- _Data block_
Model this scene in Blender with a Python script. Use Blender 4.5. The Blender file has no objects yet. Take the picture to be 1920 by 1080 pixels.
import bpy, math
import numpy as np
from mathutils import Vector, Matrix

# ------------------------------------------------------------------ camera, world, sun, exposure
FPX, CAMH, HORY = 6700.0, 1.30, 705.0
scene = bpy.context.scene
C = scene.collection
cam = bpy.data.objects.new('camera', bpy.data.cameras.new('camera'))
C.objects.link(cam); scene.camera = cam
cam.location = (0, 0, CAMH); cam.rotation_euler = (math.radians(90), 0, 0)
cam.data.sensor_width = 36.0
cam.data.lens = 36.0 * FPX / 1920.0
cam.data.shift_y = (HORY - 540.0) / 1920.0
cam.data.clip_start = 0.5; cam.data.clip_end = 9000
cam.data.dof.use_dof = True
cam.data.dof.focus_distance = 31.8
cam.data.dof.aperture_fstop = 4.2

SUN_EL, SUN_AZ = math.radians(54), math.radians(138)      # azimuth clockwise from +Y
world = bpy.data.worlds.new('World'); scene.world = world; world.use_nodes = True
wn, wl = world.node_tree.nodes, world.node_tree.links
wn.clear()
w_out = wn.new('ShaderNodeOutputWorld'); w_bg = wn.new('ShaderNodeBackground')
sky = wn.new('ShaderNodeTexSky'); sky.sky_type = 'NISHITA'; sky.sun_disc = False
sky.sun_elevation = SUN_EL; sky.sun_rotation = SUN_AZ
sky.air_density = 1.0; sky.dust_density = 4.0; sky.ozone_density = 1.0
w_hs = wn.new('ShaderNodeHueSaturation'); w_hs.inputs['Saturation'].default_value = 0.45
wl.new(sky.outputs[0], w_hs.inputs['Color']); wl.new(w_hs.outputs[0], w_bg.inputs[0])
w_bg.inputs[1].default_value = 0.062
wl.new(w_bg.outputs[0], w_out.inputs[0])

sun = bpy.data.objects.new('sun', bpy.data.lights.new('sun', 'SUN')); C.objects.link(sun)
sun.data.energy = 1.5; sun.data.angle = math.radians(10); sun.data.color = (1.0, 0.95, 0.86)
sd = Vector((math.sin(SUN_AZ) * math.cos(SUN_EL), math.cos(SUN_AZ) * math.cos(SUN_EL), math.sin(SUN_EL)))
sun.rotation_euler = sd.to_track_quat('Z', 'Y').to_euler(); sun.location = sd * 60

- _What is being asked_
Emit the full listing verbatim.

- _Response for this exercise_
Model this scene in Blender with a Python script. Use Blender 4.5. The Blender file has no objects yet. Take the picture to be 1920 by 1080 pixels.
import bpy, math
import numpy as np
from mathutils import Vector, Matrix

# ------------------------------------------------------------------ camera, world, sun, exposure
FPX, CAMH, HORY = 6700.0, 1.30, 705.0
scene = bpy.context.scene
C = scene.collection
cam = bpy.data.objects.new('camera', bpy.data.cameras.new('camera'))
C.objects.link(cam); scene.camera = cam
cam.location = (0, 0, CAMH); cam.rotation_euler = (math.radians(90), 0, 0)
cam.data.sensor_width = 36.0
cam.data.lens = 36.0 * FPX / 1920.0
cam.data.shift_y = (HORY - 540.0) / 1920.0
cam.data.clip_start = 0.5; cam.data.clip_end = 9000
cam.data.dof.use_dof = True
cam.data.dof.focus_distance = 31.8
cam.data.dof.aperture_fstop = 4.2

SUN_EL, SUN_AZ = math.radians(54), math.radians(138)      # azimuth clockwise from +Y
world = bpy.data.worlds.new('World'); scene.world = world; world.use_nodes = True
wn, wl = world.node_tree.nodes, world.node_tree.links
wn.clear()
w_out = wn.new('ShaderNodeOutputWorld'); w_bg = wn.new('ShaderNodeBackground')
sky = wn.new('ShaderNodeTexSky'); sky.sky_type = 'NISHITA'; sky.sun_disc = False
sky.sun_elevation = SUN_EL; sky.sun_rotation = SUN_AZ
sky.air_density = 1.0; sky.dust_density = 4.0; sky.ozone_density = 1.0
w_hs = wn.new('ShaderNodeHueSaturation'); w_hs.inputs['Saturation'].default_value = 0.45
wl.new(sky.outputs[0], w_hs.inputs['Color']); wl.new(w_hs.outputs[0], w_bg.inputs[0])
w_bg.inputs[1].default_value = 0.062
wl.new(w_bg.outputs[0], w_out.inputs[0])

sun = bpy.data.objects.new('sun', bpy.data.lights.new('sun', 'SUN')); C.objects.link(sun)
sun.data.energy = 1.5; sun.data.angle = math.radians(10); sun.data.color = (1.0, 0.95, 0.86)
sd = Vector((math.sin(SUN_AZ) * math.cos(SUN_EL), math.cos(SUN_AZ) * math.cos(SUN_EL), math.sin(SUN_EL)))
sun.rotation_euler = sd.to_track_quat('Z', 'Y').to_euler(); sun.location = sd * 60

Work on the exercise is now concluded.